Anyway, I was in the store but I'd lost my money and mobile phone. My family, who'd been with me, had disappeared and I didn't know how to get home, let alone out of the store. While the shop assistant was polite, she refused to let me use the store phone. I awoke from my dream uttering a strangled moan. I was crying!

My partner Spanner, who says he never dreams (makes sense), reckons I was upset because I couldn't buy anything.

All I know is that for several days after the dream I felt really sad and more anxious than usual. It was hard to shrug off the melancholic cloak.

Dreams are strange and often inexplicable. But they can also trigger the creative spark.

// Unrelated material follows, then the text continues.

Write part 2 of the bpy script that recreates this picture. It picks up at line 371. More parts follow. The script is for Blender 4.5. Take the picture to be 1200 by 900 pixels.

Here's what Stephenie Meyer wrote on her official website about the inspiration for her Twilight series:

I woke up from a very vivid dream. In my dream, two people were having an intense conversation in a meadow in the woods. One of these people was just your average girl. The other person was fantastically beautiful, sparkly, and a vampire. They were discussing the difficulties inherent in the facts that A) they were falling in love with each other while B) the vampire was particularly attracted to the scent of her blood, and was having a difficult time restraining himself from killing her immediately.

More recently, Scott Turow talked about his new book Innocent, which grew from a dream. In the dream he saw a man seated on the edge of a bed beside a woman's body.

That was it. An image.

Turow held onto the idea and, in time, realised the man was Rusty Sabich, the protagonist from his hugely successful 1987 novel, Presumed Innocent. The woman, dead under the covers, was Sabich's wife.

I don't know if my dream is worth developing - unless I can somehow work with the 'echidna trapped in cage with crazy woman' idea?

The moral of this story is - hold onto your dreams, they might come in handy one day.